Yale University Library News

Yale student curates exhibit about "Senators, Sinners, and Supermen"

June 8, 2016

“Senators, Sinners, and Supermen: The 1950s Comic Book Scare and Juvenile Delinquency,” a new exhibit in the Sterling Memorial Library Exhibition Corridor, tells the story of the 1950s comic book scare and the Tennessee senator who led the crusade against comic books.  Student curator Stephanie Tomasson (Jonathan Edwards ’16) developed the exhibit from her senior thesis for the History Department.  When exploring possible essay topics, Tomasson gravitated towards subjects that would touch upon 20th century American politics, media, and culture.  The comic book scare of the 1950s seemed like a perfect fit.

Tomasson’s initial research led her to Estes Kefauver, a Tennessee senator who led the crusade against comic books throughout the 1950s. He argued that comic books, often about violent or criminal activities, were contributing to the rise of juvenile delinquency.  A Mellon grant and additional grants from the History Department allowed Tomasson to visit the University of Tennessee’s Modern Political Archives and study Kefauver’s papers.  At Yale, Tomasson drew from the collections of the Beinecke Rare Book and Manuscript Library, the Yale University Art Gallery, the Yale Divinity School Library, and Manuscripts and Archives. “I never stopped discovering new information and making new connections,” says Tomasson. The breadth of her research topic gave her the opportunity to become very familiar with many of Yale’s libraries and their extensive collections. 

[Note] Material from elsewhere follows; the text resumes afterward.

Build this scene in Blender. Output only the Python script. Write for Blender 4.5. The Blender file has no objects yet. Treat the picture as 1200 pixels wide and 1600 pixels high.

Developing her thesis into an exhibit was particularly appealing to Tomasson because of the topic’s visual nature.  Curating an exhibit about the comic book scare allowed Tomasson to make visual connections that she could not necessarily explore in a written essay.   The opportunity also encouraged Tomasson to further explore and demonstrate the history of comic books as sources of both entertainment and sociopolitical commentary.  For example, in the 1950s, several political candidates used the comic book medium as campaign advertisements and political propaganda, and Tomasson provides examples in her exhibit. 

Tomasson remarks that David Gary (Kaplanoff Librarian for American History) and Kerri Sancomb (Exhibits Production Coordinator) were especially helpful and supportive throughout her research process.  They provided Tomasson with invaluable insights and suggestions, and also helped her transform her thesis into a visually compelling exhibit. “Senators, Sinners, and Supermen: The 1950s Comic Book Scare and Juvenile Delinquency,” will be on view in the Sterling Memorial Library Exhibits Corridor through September 22.